__Required task__.
Drop the pictures and give back word for word the lines from the line holding "Write a Blender" to the line holding "col = scene.collection", both included.

__Records for this task__.
::::

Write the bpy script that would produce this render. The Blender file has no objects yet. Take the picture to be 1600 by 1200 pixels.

::::

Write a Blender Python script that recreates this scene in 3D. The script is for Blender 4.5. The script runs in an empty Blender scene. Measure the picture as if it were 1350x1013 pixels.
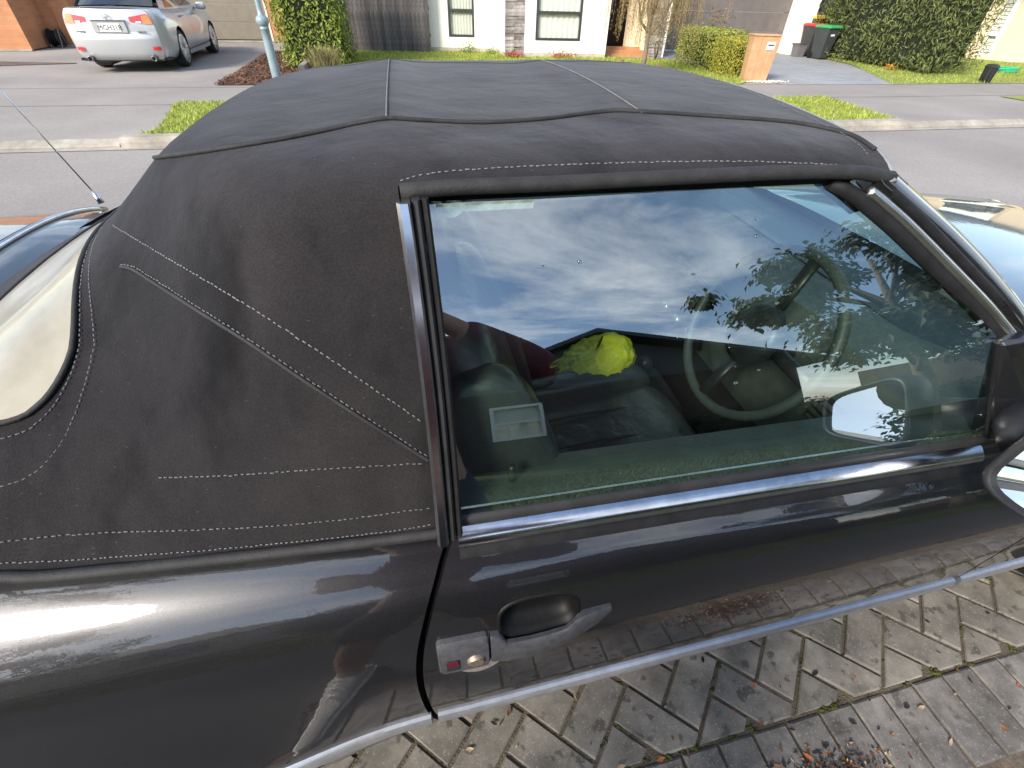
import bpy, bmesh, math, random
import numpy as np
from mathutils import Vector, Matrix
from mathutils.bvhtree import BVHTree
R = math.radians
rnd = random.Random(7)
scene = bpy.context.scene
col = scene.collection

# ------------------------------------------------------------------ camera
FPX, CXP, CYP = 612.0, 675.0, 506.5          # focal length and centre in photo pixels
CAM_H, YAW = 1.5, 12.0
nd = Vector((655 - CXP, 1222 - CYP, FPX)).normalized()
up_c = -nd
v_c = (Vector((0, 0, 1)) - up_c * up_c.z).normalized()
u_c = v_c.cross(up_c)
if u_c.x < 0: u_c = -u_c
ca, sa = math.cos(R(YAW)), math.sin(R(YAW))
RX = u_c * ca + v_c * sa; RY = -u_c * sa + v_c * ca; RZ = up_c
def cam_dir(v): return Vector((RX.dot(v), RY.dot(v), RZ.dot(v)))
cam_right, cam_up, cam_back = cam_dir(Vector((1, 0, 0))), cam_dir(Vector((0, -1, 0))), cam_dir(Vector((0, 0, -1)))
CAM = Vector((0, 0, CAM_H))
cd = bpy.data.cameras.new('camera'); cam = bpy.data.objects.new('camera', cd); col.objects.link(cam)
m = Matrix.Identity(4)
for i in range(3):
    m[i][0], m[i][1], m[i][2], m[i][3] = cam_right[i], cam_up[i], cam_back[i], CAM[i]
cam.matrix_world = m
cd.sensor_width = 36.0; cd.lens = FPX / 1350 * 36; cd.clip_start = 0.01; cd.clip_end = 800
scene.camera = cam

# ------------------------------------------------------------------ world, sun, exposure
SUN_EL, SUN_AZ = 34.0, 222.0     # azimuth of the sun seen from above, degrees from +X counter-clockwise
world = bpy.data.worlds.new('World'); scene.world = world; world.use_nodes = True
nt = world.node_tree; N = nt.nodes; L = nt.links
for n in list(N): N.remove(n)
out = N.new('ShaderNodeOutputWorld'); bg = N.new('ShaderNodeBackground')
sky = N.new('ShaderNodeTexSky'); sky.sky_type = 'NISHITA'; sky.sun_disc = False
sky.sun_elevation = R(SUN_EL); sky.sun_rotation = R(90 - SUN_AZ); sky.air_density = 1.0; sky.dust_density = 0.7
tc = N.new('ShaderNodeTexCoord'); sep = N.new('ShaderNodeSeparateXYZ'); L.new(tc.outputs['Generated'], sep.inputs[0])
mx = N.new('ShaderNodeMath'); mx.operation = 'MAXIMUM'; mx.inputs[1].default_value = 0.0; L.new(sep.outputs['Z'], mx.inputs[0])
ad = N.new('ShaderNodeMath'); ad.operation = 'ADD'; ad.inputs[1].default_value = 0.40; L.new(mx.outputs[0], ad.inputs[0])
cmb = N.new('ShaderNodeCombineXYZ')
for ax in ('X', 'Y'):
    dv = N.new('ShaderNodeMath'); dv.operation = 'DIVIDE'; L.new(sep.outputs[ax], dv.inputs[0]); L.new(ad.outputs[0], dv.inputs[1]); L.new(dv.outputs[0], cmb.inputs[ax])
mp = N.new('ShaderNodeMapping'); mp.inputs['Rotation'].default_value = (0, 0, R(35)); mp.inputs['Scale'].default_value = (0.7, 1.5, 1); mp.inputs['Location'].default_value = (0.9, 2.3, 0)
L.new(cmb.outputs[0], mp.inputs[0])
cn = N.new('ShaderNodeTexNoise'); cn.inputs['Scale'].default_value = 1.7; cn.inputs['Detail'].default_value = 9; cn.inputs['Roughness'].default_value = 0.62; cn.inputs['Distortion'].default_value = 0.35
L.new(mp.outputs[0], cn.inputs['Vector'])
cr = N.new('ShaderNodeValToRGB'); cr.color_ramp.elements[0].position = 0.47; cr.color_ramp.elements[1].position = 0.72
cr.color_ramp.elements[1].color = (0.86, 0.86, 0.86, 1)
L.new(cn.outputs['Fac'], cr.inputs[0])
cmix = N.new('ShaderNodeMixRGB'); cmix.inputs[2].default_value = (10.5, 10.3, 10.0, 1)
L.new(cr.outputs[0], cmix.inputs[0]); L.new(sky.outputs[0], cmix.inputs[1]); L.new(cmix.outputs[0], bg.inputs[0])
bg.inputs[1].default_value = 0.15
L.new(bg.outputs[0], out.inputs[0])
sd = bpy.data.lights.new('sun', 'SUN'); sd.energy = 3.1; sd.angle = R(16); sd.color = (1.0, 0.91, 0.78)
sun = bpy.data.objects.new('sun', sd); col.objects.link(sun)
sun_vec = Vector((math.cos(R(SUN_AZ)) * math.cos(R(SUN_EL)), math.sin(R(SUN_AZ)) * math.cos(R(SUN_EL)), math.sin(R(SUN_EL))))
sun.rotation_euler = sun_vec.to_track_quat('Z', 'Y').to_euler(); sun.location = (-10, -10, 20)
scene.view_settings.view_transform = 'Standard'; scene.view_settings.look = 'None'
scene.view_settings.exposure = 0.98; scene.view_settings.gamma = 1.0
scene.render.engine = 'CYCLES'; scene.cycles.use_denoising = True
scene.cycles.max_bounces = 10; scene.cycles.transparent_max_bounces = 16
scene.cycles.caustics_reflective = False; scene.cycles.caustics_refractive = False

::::

__Answer to this exercise__.
Write a Blender Python script that recreates this scene in 3D. The script is for Blender 4.5. The script runs in an empty Blender scene. Measure the picture as if it were 1350x1013 pixels.
import bpy, bmesh, math, random
import numpy as np
from mathutils import Vector, Matrix
from mathutils.bvhtree import BVHTree
R = math.radians
rnd = random.Random(7)
scene = bpy.context.scene
col = scene.collection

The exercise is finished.